TEST: Veterans honored, monument erected in Sebastian Ceremony

SEBASTIAN — The sun shone brightly and hot on Riverview Park during a solemn and heartfelt Memorial Day ceremony in honor of service men and women who have dedicated and in some cases, lost their lives, protecting and preserving the United States.

The day’s events also marked the unveiling of the new monument recognizing those who fought in the recent wars in Afghanistan, Iraq, and the Global War on Terror.

Frank Cutrone, board member of the Veterans Advisory Council and Gulf War Veteran, presented the monument, and said, “It feels overdue to us.”

After more than 12 years since the Sept. 11, 2001, terrorist attacks that first gave cause for troops to be deployed, a monument to commemorate those who have valiantly fought in the wars since, now stands among the rest of the veterans monuments in Memorial Park in Sebastian.

Cutrone thanked the City of Sebastian and all who supported his efforts to erect the monument. He then individually recognized attending veterans and active duty service men and women who have served in the wars the monument stands to recognize.

“This city does everything and anything they can do in support of the veteran’s community,” Cutrone said. The City proved Cutrone’s point by pulling out all the stops for Monday’s ceremony.

Flowers were in full bloom, miniature American Flags waved throughout the park, colorful wreaths were placed in honor of veterans, and most of the crowd was decked out in red, white, and blue.

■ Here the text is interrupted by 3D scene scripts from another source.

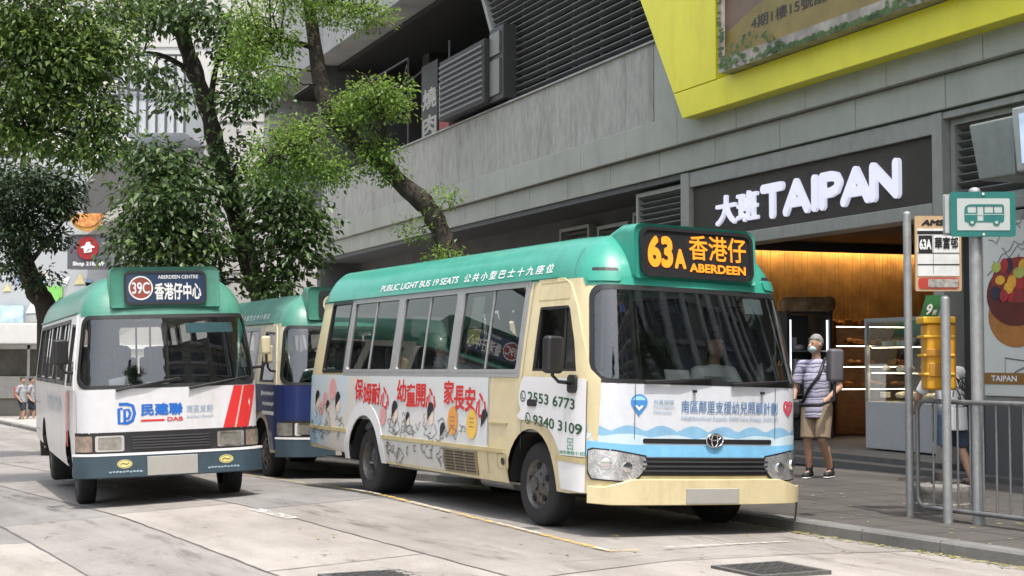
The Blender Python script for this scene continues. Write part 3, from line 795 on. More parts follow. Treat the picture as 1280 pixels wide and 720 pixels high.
    b.slab('mirror_base', BLACK, rrect(-.46, -.33, 1.16, 1.31, .04), [], .06, .04, .03, side='n')
    b.mirror(np.array(b.S(1.24, 1.10, .02)), (.02, 1.30, 1.46), (.12, .13, .29), M('mirror_grey', (.09, .09, .10), .5), yawd=-10)
    b.slab('mirror_base', BLACK, rrect(1.12, 1.34, 1.0, 1.16, .04), [], .06, .07, .06, side='u')
    # stickers and things on the dashboard
    b.slab('windscreen_sticker', M('sticker_pale', (.7, .8, .82), .6), rrect(.52, .74, 1.88, 2.01, .01), [], .1, -.012, 0)
    b.slab('windscreen_notice', M('notice_teal', (.5, .62, .62), .6), [(.925, 1.30), (.965, 1.31), (.955, 1.72), (.92, 1.72)], [], .1, -.012, 0, side='u')
    m = MB(); m.obox((-.33, -.10, 1.33), (.01, 0, .0), (0, .12, 0), (-.02, 0, .05)); m.obox((-.30, .12, 1.27), (.06, 0, 0), (0, .10, 0), (0, 0, .012)); m.build('dashboard_notice', M('paper', (.7, .72, .72), .7), rt)
    m = MB(); m.obox((-.35, .30, 1.28), (.03, 0, 0), (0, .10, 0), (0, 0, .055)); m.build('fare_box', TRIM, rt, bevel=.01)
    nm = M('notice_yellow', (.75, .75, .08), .6)
    b.slab('window_notice', M('notice_green', (.55, .72, .55), .6), [(-2.62, 1.75), (-2.36, 1.75), (-2.36, 2.05), (-2.62, 2.05)], [], .2, -.02, 0, side='n')
    b.slab('window_notice', nm, [(-2.64, 1.60), (-2.36, 1.60), (-2.36, 1.74), (-2.64, 1.74)], [], .2, -.02, 0, side='n')
    return b

# ================================================================== the two older minibuses
SPEC_OLD = dict(W=1.0, zb=1.27, ze=2.10, rake=.20, hr=.42, ri=.32, fr=.25, ws=(1.285, 2.06), wsy=1.0, wsx=-.3, wsu=1.03, skirt=.38, zw=.33, zo=-.05, rw=.365, xf=-1.10, xr=-5.035, cy=.30, cx=.32,
    near=[rrect(-6.5, -5.55, 1.32, 2.05, .05), rrect(-5.45, -4.2, 1.32, 2.05, .05), rrect(-4.1, -2.85, 1.32, 2.05, .05), rrect(-2.75, -1.55, 1.32, 2.05, .05), [(-1.22, 1.30), (-.40, 1.30), (-.44, 1.6), (-.55, 1.98), (-1.22, 2.0)]],
    kerb=[rrect(-6.5, -5.55, 1.32, 2.05, .05), rrect(-5.45, -4.2, 1.32, 2.05, .05), rrect(-4.1, -2.85, 1.32, 2.05, .05), rrect(-2.75, -1.75, 1.32, 2.05, .05), rrect(-1.5, -.6, .75, 2.0, .05)])
SLATE = M('slate_bumper', (.04, .07, .095), .5, var=.12, coat=.15, grime=.3)
OWHITE = M('older_white_paint', (.72, .71, .70), .4, var=.06, scale=3, coat=.25, grime=.28)
IVORY = M('ivory_paint', (.58, .52, .38), .4, var=.06, grime=.25)
NAVYP = M('navy_side_print', (.011, .023, .11), .4, var=.14, scale=2, coat=.25, grime=.25)
def older_bus(label, xy, yaw, gz, roll, navy):
    b = Bus('minibus', label, xy, yaw, gz, roll, 0, SPEC_OLD); rt = b.root
    body = IVORY if navy else OWHITE
    b.shell(body, GREEN2); b.wheels(); b.interior()
    for i, w in enumerate(SPEC_OLD['near']): b.glaze(w, 'n', BLACK if i < 4 and not navy else ALU if i < 4 else BLACK, .03, None if i == 4 else [sum(p[0] for p in w) / len(w)])
    for w in SPEC_OLD['kerb']: b.glaze(w, 'k', BLACK)
    b.slab('door', body, [(-1.30, 1.26), (-.28, 1.26), (-.34, 1.6), (-.46, 2.02), (-.55, 2.08), (-1.30, 2.08)], [SPEC_OLD['near'][4]], .1, .012, .01, side='n')
    b.slab('gutter', GREEN2, [(-6.8, 2.115), (-.85, 2.115), (-.85, 2.13), (-6.8, 2.13)], [], .2, .02, .018, side='n')
    wu = 1.04
    front = NAVYP if navy else M('front_white_older', (.64, .64, .67), .36, var=.05, coat=.25, grime=.14)
    b.slab('front_panel', front, [(-wu, .79), (wu, .79), (wu, 1.265), (-wu, 1.265)], [], .09, .006, .0, side='u')
    b.slab('lamp_panel', BLACK, [(-1.09, .565), (1.09, .565), (1.09, .80), (-1.09, .80)], [], .09, .008, .01, side='u')
    gr = b.slab('grille', BLACK, rrect(-.44, .44, .60, .765, .02), [], .1, .02, .012)
    b.deco('grille_bar', M('grille_bar'  , (.05, .05, .055), .35), lambda m: [patch(m, b.Fr, [(-.41, z), (.41, z), (.41, z + .016), (-.41, z + .016)], [], .2, .032, .014) for z in (.615, .645, .675, .705, .735)], parent=gr)
    for sg in (-1, 1):
        q = rrect(.50, .80, .595, .765, .02); q = [(sg * x, z) for x, z in q]; hl = b.slab('headlight', LENS2, q if sg > 0 else q[::-1], [], .06, .022, .014, side='u')
        q2 = rrect(.53, .77, .612, .748, .02); q2 = [(sg * x, z) for x, z in q2]
        b.slab('lamp_rim', CHROME, q if sg > 0 else q[::-1], [q2 if sg > 0 else q2[::-1]], .06, .027, .005, side='u', parent=hl)
        q = rrect(.83, 1.06, .595, .765, .02); q = [(sg * x, z) for x, z in q]; b.slab('indicator_lamp', AMBER if not navy else LENS2, q if sg > 0 else q[::-1], [], .06, .02, .012, side='u')
    bu = b.slab('bumper', SLATE, [(-1.04, .31), (1.04, .31), (1.04, .57), (-1.04, .57)], [], .08, .07, .08, side='u'); soften(bu, .012)
    b.slab('bumper_stripe', WHITE, [(-1.035, .55), (1.035, .55), (1.035, .574), (-1.035, .574)], [], .08, .0745, .08, side='u', parent=bu)
    pl = b.Fr(0, .4, .07)
    m = MB(); m.box(pl[0] - .03, pl[0] + .012, -.27, .27, .325, .53); m.build('number_plate', PLATE, rt, bevel=.004)
    if not navy:
        yo = M('oval_yellow', (.75, .68, .3), .5)
        b.deco('bumper_badge', yo, lambda m: [patch(m, b.Fr, ellipse(y, .46, .078, .047, 24), [], .08, .0735) for y in (-.50, .58)])
        b.deco('badge_line', M('olive_print', (.25, .2, .05), .5), lambda m: [(stroke(m, b.Fr, ellipse(y, .46, .066, .036, 24), .007, .075, True), stroke(m, b.Fr, [(y - .045, .455), (y - .02, .468), (y + .02, .455), (y + .045, .468)], .016, .075)) for y in (-.50, .58)])
        b.deco('bumper_lettering', M('pale_blue_print', (.35, .45, .55), .5), lambda m: [stroke(m, b.Fr, [(a + .035 * k, .375 + .004 * (k % 2)), (a + .035 * k + .026, .375 + .004 * (k % 3))], .016, .0735) for a, n in ((-.66, 10), (.38, 10)) for k in range(n)])
        def lg(m): letters(m, b.Fr, '民建聯', -.32, .13, .965, 1.10, .010, .04)
        b.deco('front_lettering', M('party_blue', (.015, .13, .5), .4), lambda m: (lg(m), stroke(m, b.Fr, [(-.55, 1.10), (-.46, 1.10), (-.405, 1.08), (-.385, 1.0), (-.41, .92), (-.46, .895), (-.55, .895), (-.55, 1.05), (-.51, 1.05)], .034, .010), stroke(m, b.Fr, [(-.49, .895), (-.49, 1.04), (-.45, 1.04), (-.43, 1.0), (-.45, .945), (-.49, .945)], .03, .0102)))
        b.deco('front_lettering', RED, lambda m: (letters(m, b.Fr, 'DAB', -.04, .13, .90, .945, .010, .03), stroke(m, b.Fr, [(-.32, .915), (-.07, .915)], .022, .010)))
        b.deco('front_small_lettering', M('grey_blue_print', (.3, .4, .52), .5), lambda m: (letters(m, b.Fr, '南區支部', .17, .46, .985, 1.065, .010, .012), letters(m, b.Fr, 'Southern Branch', .17, .46, .925, .955, .010, .008)))
        b.slab('red_stripe', RED, [(.57, .80), (.70, .80), (.80, 1.262), (.70, 1.262)], [], .08, .009)
        b.slab('red_stripe', RED, [(.585 + .135, .80), (.86, .80), (.955, 1.262), (.815, 1.262)], [], .08, .009)
        b.slab('pink_stripe', M('pink_print', (.75, .4, .36), .4), [(.70, .80), (.72, .80), (.815, 1.262), (.80, 1.262)], [], .08, .0095)
        sb, fn = b.sign_box(GREEN2, .60, 2.15, 2.60, -.20, 1.0, 2.48)
        m = MB(); patch(m, fn, rrect(-.43, .43, 2.20, 2.535, .06), [], .2, .014, .012); dp = m.build('display', M('display_navy', (.012, .03, .07), .3, coat=.5), sb, fixn=False)
        m = MB(); patch(m, fn, rrect(-.45, .45, 2.18, 2.555, .07), [rrect(-.425, .425, 2.205, 2.53, .055)], .2, .024, .022); m.build('display_frame', BLACK, sb, fixn=False)
        b.deco('route_disc', M('disc_red', (.22, .045, .035), .5), lambda m: patch(m, fn, ellipse(-.27, 2.365, .125, .125, 28), [], .2, .018), parent=dp)
        b.deco('display_lettering', M('sign_white_dim', (.6, .6, .6), .5), lambda m: (letters(m, fn, '39C', -.365, -.175, 2.30, 2.43, .0215, .02), stroke(m, fn, ellipse(-.27, 2.365, .125, .125, 32), .016, .021, True), letters(m, fn, 'ABERDEEN CENTRE', -.08, .36, 2.465, 2.505, .018, .015), letters(m, fn, '香港仔中心', -.12, .39, 2.23, 2.42, .018, .03)), parent=dp)
        # side print: faint characters
        b.deco('side_lettering', M('grey_blue_print', (.3, .4, .52), .5), lambda m: [stroke(m, b.N, [(-4.3 + .3 * k, 1.2 - .05 * (k % 2)), (-4.2 + .3 * k, 1.0 + .04 * (k % 3)), (-4.1 + .3 * k, 1.14), (-4.15 + .3 * k, .96)], .035, .006) for k in range(8)])
        b.deco('side_lettering', RED, lambda m: [patch(m, b.N, [(x, .62), (x + .10, .62), (x + .2, 1.24), (x + .1, 1.24)], [], .1, .0165) for x in (-1.2, -1.02)])
        b.slab('windscreen_sticker', M('sun_strip', (.25, .55, .62), .5), rrect(.22, .80, 1.86, 1.97, .01), [], .1, -.012)
        b.slab('windscreen_sticker', M('sticker_pale', (.7, .8, .82), .6), rrect(.82, .90, 1.62, 1.74, .005), [], .1, -.012)
        b.slab('windscreen_sticker', M('sticker_pale', (.7, .8, .82), .6), rrect(.83, .91, 1.46, 1.58, .005), [], .1, -.012)
        m = MB(); m.obox((-.28, -.52, 1.335), (.04, 0, .0), (0, .10, .02), (-.05, 0, .05)); m.obox((-.30, -.1, 1.30), (.06, 0, 0), (0, .12, 0), (0, 0, .03)); m.build('dashboard_notice', M('paper', (.7, .72, .72), .7), rt)
    else:
        wr = [(-6.86, .50), (-5.62, .42), (-5.5, .74), (-5.3, .86), (-5.04, .90), (-4.78, .86), (-4.6, .74), (-4.48, .42), (-1.64, .40), (-1.52, .74), (-1.36, .86), (-1.10, .90), (-.84, .86), (-.66, .74), (-.56, .40), (-.16, .40), (-.16, 1.27), (-6.86, 1.27)]
        b.slab('side_print', NAVYP, wr, [], .1, .014, .0, side='n')
        b.deco('side_lettering', WHT, lambda m: ([stroke(m, b.N, [(-.95 + .06 * k, z + .01 * (k % 2)), (-.91 + .06 * k, z - .008 * (k % 3))], .045, .018) for z in (1.15, 1.01) for k in range(10)], patch(m, b.N, rrect(-.98, -.34, .86, .91, .02), [], .1, .018), patch(m, b.N, ellipse(-1.0, 1.15, .04, .04, 12), [], .1, .018)))
        b.deco('front_notice', WHT, lambda m: patch(m, b.Fr, rrect(.30, .48, .93, 1.06, .01), [], .1, .009))
        b.deco('front_badge', RED, lambda m: patch(m, b.Fr, ellipse(-.05, .88, .05, .03, 12), [], .1, .009))
        sb, fn = b.sign_box(GREEN2, .60, 2.15, 2.60, -.20, 1.0, 2.48)
        m = MB(); patch(m, fn, rrect(-.45, .45, 2.18, 2.555, .07), [], .2, .016, .014); dp = m.build('display', BLACK, sb, fixn=False)
        b.deco('route_disc', M('disc_cream', (.5, .42, .25), .5), lambda m: patch(m, fn, ellipse(-.27, 2.365, .125, .125, 28), [ellipse(-.27, 2.365, .095, .095, 24)], .2, .02), parent=dp)
        b.deco('display_lettering', WHT, lambda m: (letters(m, fn, '39', -.345, -.195, 2.31, 2.42, .0215, .02), letters(m, fn, '香港仔', -.10, .38, 2.26, 2.46, .018, .03)), parent=dp)
        b.deco('roof_lettering', WHT, lambda m: letters(m, b.N, '公共小型巴士十六座位', -3.2, -1.2, 2.18, 2.26, .004, .015, 1.4))
    b.slab('forehead', GREEN2, [(-1.09, 2.065), (1.09, 2.065), (1.12, 2.11), (-1.12, 2.11)], [], .08, .006, 0, side='u')
    def seams(m):
        for x, z0, z1 in ((-1.33, .45, 2.08), (-2.2, .42, 1.28), (-3.4, .42, 1.28), (-5.75, .5, 1.28)): stroke(m, b.N, [(x, z0 + (z1 - z0) * i / 12) for i in range(13)], .006, .0155 if navy else .006)
        for z in (.62, 1.0): stroke(m, b.N, [(-6.7 + .25 * i, z) for i in range(5)], .006, .0155 if navy else .006)
        for sg in (-1, 1): stroke(m, b.S, [(sg * 1.045, .8 + .04 * i) for i in range(12)], .006, .0085)
    b.deco('panel_seam', SEAM, seams)
    b.wiper((-.58, 1.25), (.1, 1.37)); b.wiper((.20, 1.25), (.86, 1.36))
    b.mirror(np.array(b.N(-.35, 1.45, .01)), (-.26, -1.13, 1.68), (.09, .13, .24) if navy else (.10, .16, .28), M('ivory_mirror', (.5, .44, .28), .5) if navy else BLACK, yawd=12)
    b.mirror(np.array(b.K(-.35, 1.45, .01)), (-.22, 1.11, 1.70), (.08, .11, .21), M('ivory_mirror', (.5, .44, .28), .5), yawd=-12)
    return b
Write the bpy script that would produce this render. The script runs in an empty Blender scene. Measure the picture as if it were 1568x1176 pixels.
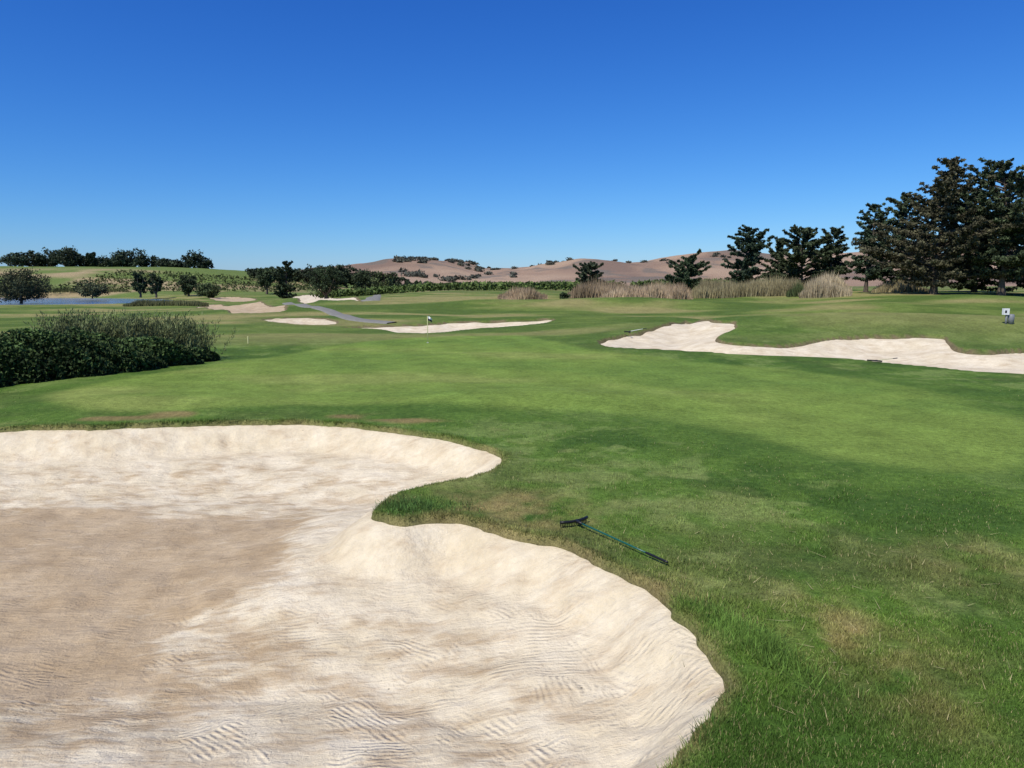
import bpy, math, numpy as np
from mathutils import Vector
rad=math.radians
# ---------------------------------------------------------------- camera data
CAMH=3.0; F=1141.0; PITCH=math.atan(150/1141.0)
cp,sp=math.cos(PITCH),math.sin(PITCH)
# ---------------------------------------------------------------- noise
def _h(ix,iy,s):
    n=(ix.astype(np.int64)*374761393+iy.astype(np.int64)*668265263+s*144665)&0xffffffff
    n=((n^(n>>13))*1274126177)&0xffffffff
    n=n^(n>>16)
    return (n&0xffff)/32767.5-1.0
def vn(x,y,s=0):
    x=np.asarray(x,float);y=np.asarray(y,float)
    ix=np.floor(x);iy=np.floor(y);fx=x-ix;fy=y-iy
    fx=fx*fx*(3-2*fx);fy=fy*fy*(3-2*fy)
    a=_h(ix,iy,s);b=_h(ix+1,iy,s);c=_h(ix,iy+1,s);d=_h(ix+1,iy+1,s)
    return (a*(1-fx)+b*fx)*(1-fy)+(c*(1-fx)+d*fx)*fy
def fbm(x,y,s=0,o=3):
    t=0;a=1.0;n=0
    for i in range(o):
        t=t+a*vn(x*2**i,y*2**i,s+i*17);n+=a;a*=.5
    return t/n
def ss(a,b,x):
    t=np.clip((np.asarray(x,float)-a)/(b-a),0,1);return t*t*(3-2*t)
# ---------------------------------------------------------------- terrain
MOUNDS=[(17,46,1.15,11,7),(30,44,0.9,10,6),(6,62,0.45,7,5),(-9,64,0.3,8,4),(-2,84,0.9,9,5),(14,84,0.9,9,5),
        (-22,78,0.5,9,6),(33,72,0.9,10,6),(3,106,0.5,12,6),(-30,105,0.6,12,6),(8,37,0.25,5,4),(-11,20,0.12,4,3),(50,80,0.8,12,8),(5,52,0.35,4,3),(12,58,0.4,4,3),
        (1.0,19.5,0.20,4.5,1.8),(-9,18.5,0.12,5,1.5)]
RX=[-2500,-900,-420,-242,-110,0,100,205,310,415,547,800,1030,2500]
RZ=[10,10,14,26,40,39,50,45,55,66,62,64,62,40]
def H(x,y):
    x=np.asarray(x,float);y=np.asarray(y,float)
    z=1.3*ss(3.7,0.8,y)
    m=ss(-62,-12,x)
    z=z+m*(1.35*ss(52,112,y)+0.6*ss(112,260,y))
    z=z+0.75*ss(14,55,x)*ss(48,95,y)
    z=z-(1-m)*0.9*ss(50,110,y)
    z=z-0.5*ss(-11,-26,x+ (y-22)*0.55)*ss(12,20,y)*ss(60,40,y)
    z=z+11.0*ss(240,360,y)*ss(-40,-170,x)+2.0*ss(150,330,y)*ss(-30,-90,x)
    for mx,my,mh,sx,sy in MOUNDS:
        z=z+mh*np.exp(-((x-mx)/sx)**2-((y-my)/sy)**2)
    z=z+0.05*fbm(x/3.5,y/3.5,3,2)*ss(3,6,y)
    z=z+0.35*fbm(x/16,y/11,5,3)*ss(50,90,y)
    rz=np.interp(x,RX,RZ)
    k=ss(560,1500,y)**1.2*(1-0.4*ss(1500,3000,y))
    z=z+rz*k+k*(1-ss(1350,1500,y)*0.7)*(16*fbm(x/130,y/300,9,2)+3*fbm(x/40,y/120,12,2))
    z=z+k*ss(1350,1500,y)*2.5*fbm(x/80,y/200,19,2)
    return z
def G(u,v):
    """where the sight line of a surveyed landmark meets the terrain"""
    d=np.array([(u-784)/F, cp+(588-v)/F*sp, -sp+(588-v)/F*cp])
    t=np.exp(np.linspace(math.log(2.5),math.log(2200),5000))
    g=CAMH+d[2]*t-H(d[0]*t,d[1]*t)
    i=np.where(g<0)[0]
    if len(i)==0: i=[4999]
    i=i[0]
    a,b=g[i-1],g[i]; k=a/(a-b) if a!=b else 0
    tt=t[i-1]+(t[i]-t[i-1])*k
    return float(d[0]*tt),float(d[1]*tt)
def X(u,d): return (u-784)/F*d*0.9915
def Zv(v,d): return CAMH+(438-v)/F*d*1.005
def catmull(P,n=4,closed=True):
    P=np.array(P,float);N=len(P);out=[]
    rng_=range(N) if closed else range(N-1)
    for i in rng_:
        if closed: p0,p1,p2,p3=P[(i-1)%N],P[i],P[(i+1)%N],P[(i+2)%N]
        else: p0,p1,p2,p3=P[max(i-1,0)],P[i],P[i+1],P[min(i+2,N-1)]
        for k in range(n):
            t=k/n
            out.append(0.5*((2*p1)+(-p0+p2)*t+(2*p0-5*p1+4*p2-p3)*t*t+(-p0+3*p1-3*p2+p3)*t**3))
    if not closed: out.append(P[-1])
    return np.array(out)
def sdf(px,py,poly,margin=3.0):
    res=np.full(px.shape,margin)
    lo=poly.min(0)-margin;hi=poly.max(0)+margin
    m=(px>lo[0])&(px<hi[0])&(py>lo[1])&(py<hi[1])
    x=px[m];y=py[m]
    d=np.full(x.shape,1e9);ins=np.zeros(x.shape,bool)
    M=len(poly)
    for i in range(M):
        ax,ay=poly[i];bx,by=poly[(i+1)%M]
        ex,ey=bx-ax,by-ay;L=ex*ex+ey*ey+1e-12
        t=np.clip(((x-ax)*ex+(y-ay)*ey)/L,0,1)
        dx=x-ax-t*ex;dy=y-ay-t*ey
        d=np.minimum(d,dx*dx+dy*dy)
        if ay!=by:
            c=((ay>y)!=(by>y))&(x<(bx-ax)*(y-ay)/(by-ay)+ax)
            ins^=c
    d=np.sqrt(d);d[ins]*=-1
    res[m]=np.minimum(d,margin)
    return res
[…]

“The message of today is ‘Spring,’” said Joe Crankshaw, the ceremony’s keynote speaker. He continued, “Why in the middle of this lovely time of flowers and birds and love, are we talking about death?”

Crankshaw, an Army veteran who served in the Korean War, and a career journalist, gave a brief history of Memorial Day to one of the largest crowds ever to grace the lawn of Riverview Park.

He spoke of the women who took to the battlefields during and after the Civil War to care for the wounded, and honor and bury the dead. No matter which side the soldiers fought for, the women decorated graves with spring flowers, recognizing the ultimate debt paid.

The women he said, honored the fallen soldiers in recognition that that they “mattered to someone, and therefore [the soldiers] mattered to them.”

As the unofficial “Decoration Day,” morphed into the annual holiday known today as “Memorial Day,” the purpose remained the same.

“This day began the healing of our country,” Crankshaw said. But, he added, as long as there are wars to be fought, healing is never complete. He charged the crowd to do more than just remember and recognize veterans and service men and women one day a year, but to honor them for their sacrifice unceasingly, and to help protect on the home front, the country for which they fought.

“We owe it to those men and women who gave their lives, something more,” Crankshaw said. He left the crowd with a final calling, to “recognize all service men and women as children of God, and to preserve that which the fell for.”